Tuesday, 24 January 2017

The Loveard-Turner Letters (8): JL to ST


Dear Simon,

Well, it’s been a while. A thousand apologies. I had fallen down a well.

I have to admit that the idea of non-fiction as such doesn’t have the same power to compel me. Already its diction seems to constrain it, defined via negativa – what it is, well, it isn’t fiction. Immediately, maybe, it is cast into shadow because of this. I have heard good things about H is for hawk (in fact, it was a present that I gave to my brother – a bird obsessive – years back), about The Argonauts, and indeed I studied Portrait with Keys at university – a great book, indeed.

I have been trying to think why this is, and provide a genealogy, and examine whether it is something that pertains to me, something that pertains to non-fiction, or some mixture of both. Perhaps, it is simply because the tradition is larger, and there is so much to read anyway. So much to read. Or possibly, it is something else more definitional at play here. I’m not really fussed about non-fiction as such, because I’m not really fussed about fiction as such. The question is, and should always be: is the writing good? And by the writing, I mean both on the level of the sentences, and the larger structures that the sentences go together to create. Now you can debate what ‘good’ is, but it is quality that matters – but this is what you’re saying, no? This applies to genre too. Whether it be recounting the life of a bourgeois woman in 1920s London or a future society in which we worship Our Ford doesn’t matter. It simply and only has to be good. And indeed both Mrs Dalloway and Brave New World are excellent. I studied Portrait with Keys alongside A Secret Agent, Ulysses and Good Morning Midnight; I wasn’t really aware of it as non-fiction.    Taxonomies in this case can work against the reader rather than help. So often taxonomies are the province of the obsessive and completist, and better for museums and dead things.  

My own reading is haphazard at the moment: there is De Troyes Arthurian Romances, there is DeLillo’s Great Jones Street, and all the while I’m also in the belly of Moby-Dick.

I’m looking forward to (among many – as always, there is an avalanche of them) two books in particular, Ralph Ellison’s Juneteenth and Malcolm Lowry’s The Voyage That Never Ends. I have read their two central works, Invisible Man (1952) and Under the Volcano (1947), and my oncoming reading is, in effect, all that they could manage after.
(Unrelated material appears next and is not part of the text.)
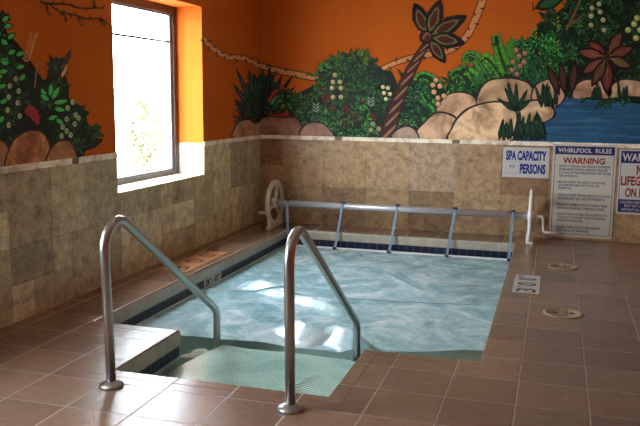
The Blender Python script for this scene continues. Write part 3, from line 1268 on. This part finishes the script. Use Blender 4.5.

Both of them had epics mapped out, but what we have are aborted attempts, premature births, limbs. This happens sometimes, it seems. Christopher “I’m . . . a writer” Isherwood envisaged epics, but mostly ended up cobbling together his novels from fragments. Truman Capote much advertised his Answered Prayers to be an American In Search of Lost Time, but it never really materialised. Lowry had an idea for a cycle of novels (the number projected seems to have been possibly three, or possibly five, or possibly seven). In some ways, Michael Hoffman’s description of this cycle in the introduction sounds almost like, if only superficially, Lawrence Durrell’s Avignon Quintet (an underrated remarkable work) in its self referentiality.  The book The Voyage That Never Ends is made up of fragments and extracts that were intended to one day form this larger non-existent effort. Ralph Ellison wrote Juneteenth for years and years from 1954 to his death in 1994. There is something appealing about reading these unfinished posthumous works. Apart from the standard literary pleasure, there’s the sadness at what could have been, but also perhaps a certain morbid fascination.            

One constant in my reading for a while now, I think, has been following where the river flowed after the initial white rapids of what we might call literary modernism. We have those central figures: Joyce, Woolf, Lawrence, Faulkner. And then the river rushes through and on and under, picking up new and different sediments, flashing over different landscapes. I got my dousing rod, and followed. I listened out for those slightly less known, like Henry Green, Ford Maddox Ford, Dos Passos, or simply those who came later and still carried that modernist roar of the twenties, like Lawrence Durrell and Malcolm Lowry. More recently, James Hanley, Henry Roth, Don DeLillo, Thomas Bernhard, Henry Green (again), Mario Vargos Llosa, Thomas Pynchon. I want to read Döblin, Broch, Quin, Cary, Cortizar, Lispector, Toomer. Maureen Duffy (who you recommended) too.

There is something about the sensibility and energy of these works that has a powerful hold on my imagination. (Had you guessed?) I don’t want to necessarily theorise about this (though I could try), nor make a case for their superiority to other works (because does that get us anywhere?). But I think this perhaps gets closer to that luminosity that I mentioned before.

I look at the lists above. Who is the obsessive and completist now? The line from DeLillo about lists being a form of cultural hysteria comes to mind. A cultured cultural cultish hysteria.